═══ Excerpted records ═══
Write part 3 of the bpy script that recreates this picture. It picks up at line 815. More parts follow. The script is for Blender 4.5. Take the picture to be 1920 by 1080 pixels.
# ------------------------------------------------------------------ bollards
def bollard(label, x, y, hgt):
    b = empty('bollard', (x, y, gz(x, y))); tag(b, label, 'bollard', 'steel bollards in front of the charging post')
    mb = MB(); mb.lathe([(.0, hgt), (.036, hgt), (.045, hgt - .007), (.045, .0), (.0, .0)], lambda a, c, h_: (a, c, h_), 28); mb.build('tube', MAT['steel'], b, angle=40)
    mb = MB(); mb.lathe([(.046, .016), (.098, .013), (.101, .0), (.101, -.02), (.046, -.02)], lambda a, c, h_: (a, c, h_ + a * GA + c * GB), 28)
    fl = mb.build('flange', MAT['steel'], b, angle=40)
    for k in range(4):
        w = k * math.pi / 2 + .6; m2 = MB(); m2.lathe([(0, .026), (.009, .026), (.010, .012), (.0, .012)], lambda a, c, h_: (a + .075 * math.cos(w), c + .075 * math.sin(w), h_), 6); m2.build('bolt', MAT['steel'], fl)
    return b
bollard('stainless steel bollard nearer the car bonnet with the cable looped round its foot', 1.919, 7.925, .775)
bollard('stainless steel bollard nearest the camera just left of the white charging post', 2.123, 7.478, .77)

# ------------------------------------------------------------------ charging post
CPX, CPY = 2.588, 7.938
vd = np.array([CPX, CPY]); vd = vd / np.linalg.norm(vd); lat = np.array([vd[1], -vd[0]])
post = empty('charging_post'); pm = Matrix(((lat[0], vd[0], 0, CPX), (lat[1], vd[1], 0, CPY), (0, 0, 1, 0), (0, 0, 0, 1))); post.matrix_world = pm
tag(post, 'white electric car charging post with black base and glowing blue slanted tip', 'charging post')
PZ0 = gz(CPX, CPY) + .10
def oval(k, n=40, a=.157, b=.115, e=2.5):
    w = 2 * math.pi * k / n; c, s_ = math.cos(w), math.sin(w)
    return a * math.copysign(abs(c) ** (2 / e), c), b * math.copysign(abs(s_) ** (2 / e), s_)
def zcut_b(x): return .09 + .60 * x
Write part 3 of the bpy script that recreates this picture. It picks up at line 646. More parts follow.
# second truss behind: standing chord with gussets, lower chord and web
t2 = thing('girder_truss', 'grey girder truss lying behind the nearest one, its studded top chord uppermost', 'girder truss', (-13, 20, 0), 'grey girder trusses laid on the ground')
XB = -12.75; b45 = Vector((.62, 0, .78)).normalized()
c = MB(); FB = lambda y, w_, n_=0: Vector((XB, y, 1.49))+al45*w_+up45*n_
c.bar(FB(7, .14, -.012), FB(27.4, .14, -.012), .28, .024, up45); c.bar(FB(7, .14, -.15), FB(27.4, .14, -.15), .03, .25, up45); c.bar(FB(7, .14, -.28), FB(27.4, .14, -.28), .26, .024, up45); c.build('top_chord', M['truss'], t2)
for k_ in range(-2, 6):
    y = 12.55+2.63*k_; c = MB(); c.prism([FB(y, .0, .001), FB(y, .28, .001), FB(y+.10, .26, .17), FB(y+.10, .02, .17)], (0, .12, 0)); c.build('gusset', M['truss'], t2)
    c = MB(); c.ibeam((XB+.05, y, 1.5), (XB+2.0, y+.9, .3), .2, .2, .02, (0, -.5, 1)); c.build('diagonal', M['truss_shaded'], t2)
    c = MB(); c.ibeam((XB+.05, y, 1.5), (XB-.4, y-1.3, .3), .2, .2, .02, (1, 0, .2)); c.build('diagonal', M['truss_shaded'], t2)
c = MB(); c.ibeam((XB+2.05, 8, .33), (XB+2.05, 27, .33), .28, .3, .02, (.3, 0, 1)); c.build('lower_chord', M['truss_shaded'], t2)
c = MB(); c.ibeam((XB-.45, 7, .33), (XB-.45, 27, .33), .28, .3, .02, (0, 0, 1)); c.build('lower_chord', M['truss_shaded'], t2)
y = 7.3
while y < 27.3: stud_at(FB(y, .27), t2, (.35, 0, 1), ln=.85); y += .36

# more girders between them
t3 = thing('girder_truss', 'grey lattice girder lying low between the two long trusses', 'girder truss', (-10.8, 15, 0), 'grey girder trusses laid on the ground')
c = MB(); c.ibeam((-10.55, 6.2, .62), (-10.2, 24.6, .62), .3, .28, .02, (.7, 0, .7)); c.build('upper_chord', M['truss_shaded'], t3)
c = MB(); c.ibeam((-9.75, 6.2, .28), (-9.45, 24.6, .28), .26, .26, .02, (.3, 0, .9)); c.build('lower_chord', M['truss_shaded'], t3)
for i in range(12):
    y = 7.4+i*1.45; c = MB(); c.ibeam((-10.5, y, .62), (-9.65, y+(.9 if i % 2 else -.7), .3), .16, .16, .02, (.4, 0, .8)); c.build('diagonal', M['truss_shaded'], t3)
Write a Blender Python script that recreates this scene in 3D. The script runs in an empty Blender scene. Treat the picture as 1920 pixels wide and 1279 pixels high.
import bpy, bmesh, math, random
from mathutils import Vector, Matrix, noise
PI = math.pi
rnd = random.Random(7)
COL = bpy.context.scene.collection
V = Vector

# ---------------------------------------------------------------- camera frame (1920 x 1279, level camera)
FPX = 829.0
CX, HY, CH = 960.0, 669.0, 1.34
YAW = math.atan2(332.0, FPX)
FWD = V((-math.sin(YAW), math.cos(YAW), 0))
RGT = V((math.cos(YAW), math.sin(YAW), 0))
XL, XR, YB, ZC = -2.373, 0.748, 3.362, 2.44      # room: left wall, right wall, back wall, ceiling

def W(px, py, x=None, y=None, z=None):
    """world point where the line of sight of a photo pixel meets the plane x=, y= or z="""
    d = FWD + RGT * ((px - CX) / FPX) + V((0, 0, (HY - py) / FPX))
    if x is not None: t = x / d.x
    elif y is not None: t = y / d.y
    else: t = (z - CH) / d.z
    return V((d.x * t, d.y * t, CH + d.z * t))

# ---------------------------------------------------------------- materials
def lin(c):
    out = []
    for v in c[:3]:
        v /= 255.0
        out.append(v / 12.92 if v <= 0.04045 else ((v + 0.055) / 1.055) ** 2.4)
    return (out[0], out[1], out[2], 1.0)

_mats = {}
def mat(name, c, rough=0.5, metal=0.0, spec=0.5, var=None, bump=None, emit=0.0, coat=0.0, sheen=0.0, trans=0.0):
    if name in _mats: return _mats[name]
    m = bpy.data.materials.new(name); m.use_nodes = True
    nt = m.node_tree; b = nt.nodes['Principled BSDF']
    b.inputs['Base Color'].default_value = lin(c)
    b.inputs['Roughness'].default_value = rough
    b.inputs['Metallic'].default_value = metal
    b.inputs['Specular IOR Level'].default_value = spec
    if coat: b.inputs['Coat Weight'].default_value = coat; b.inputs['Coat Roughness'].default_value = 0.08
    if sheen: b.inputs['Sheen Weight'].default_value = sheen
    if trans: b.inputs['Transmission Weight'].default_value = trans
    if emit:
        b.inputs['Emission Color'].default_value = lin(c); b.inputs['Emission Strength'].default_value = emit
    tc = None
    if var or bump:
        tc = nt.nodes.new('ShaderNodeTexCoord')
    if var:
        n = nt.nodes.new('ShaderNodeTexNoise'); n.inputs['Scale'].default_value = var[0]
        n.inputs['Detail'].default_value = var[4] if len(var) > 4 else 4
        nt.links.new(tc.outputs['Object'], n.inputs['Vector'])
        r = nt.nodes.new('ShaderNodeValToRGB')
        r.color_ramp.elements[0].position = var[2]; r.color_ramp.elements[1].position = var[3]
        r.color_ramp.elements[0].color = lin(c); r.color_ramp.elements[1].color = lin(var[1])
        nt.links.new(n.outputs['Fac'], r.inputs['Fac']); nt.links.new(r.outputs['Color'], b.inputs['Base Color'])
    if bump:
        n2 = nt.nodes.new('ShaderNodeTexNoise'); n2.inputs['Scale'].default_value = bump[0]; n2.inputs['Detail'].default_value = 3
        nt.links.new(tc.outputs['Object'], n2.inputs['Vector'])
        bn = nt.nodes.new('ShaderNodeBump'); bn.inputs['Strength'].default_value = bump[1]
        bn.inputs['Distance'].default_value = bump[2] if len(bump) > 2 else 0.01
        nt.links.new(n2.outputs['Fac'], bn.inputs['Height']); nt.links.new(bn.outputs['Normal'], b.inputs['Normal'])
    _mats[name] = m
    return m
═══
■ Task requirements
Your task is to repeat the lines from the one containing "y = 7.4+i*1.45;" to the one containing "XL, XR, YB, ZC", both lines included. Leave out every other line.

■ Result
    y = 7.4+i*1.45; c = MB(); c.ibeam((-10.5, y, .62), (-9.65, y+(.9 if i % 2 else -.7), .3), .16, .16, .02, (.4, 0, .8)); c.build('diagonal', M['truss_shaded'], t3)
Write a Blender Python script that recreates this scene in 3D. The script runs in an empty Blender scene. Treat the picture as 1920 pixels wide and 1279 pixels high.
import bpy, bmesh, math, random
from mathutils import Vector, Matrix, noise
PI = math.pi
rnd = random.Random(7)
COL = bpy.context.scene.collection
V = Vector

# ---------------------------------------------------------------- camera frame (1920 x 1279, level camera)
FPX = 829.0
CX, HY, CH = 960.0, 669.0, 1.34
YAW = math.atan2(332.0, FPX)
FWD = V((-math.sin(YAW), math.cos(YAW), 0))
RGT = V((math.cos(YAW), math.sin(YAW), 0))
XL, XR, YB, ZC = -2.373, 0.748, 3.362, 2.44      # room: left wall, right wall, back wall, ceiling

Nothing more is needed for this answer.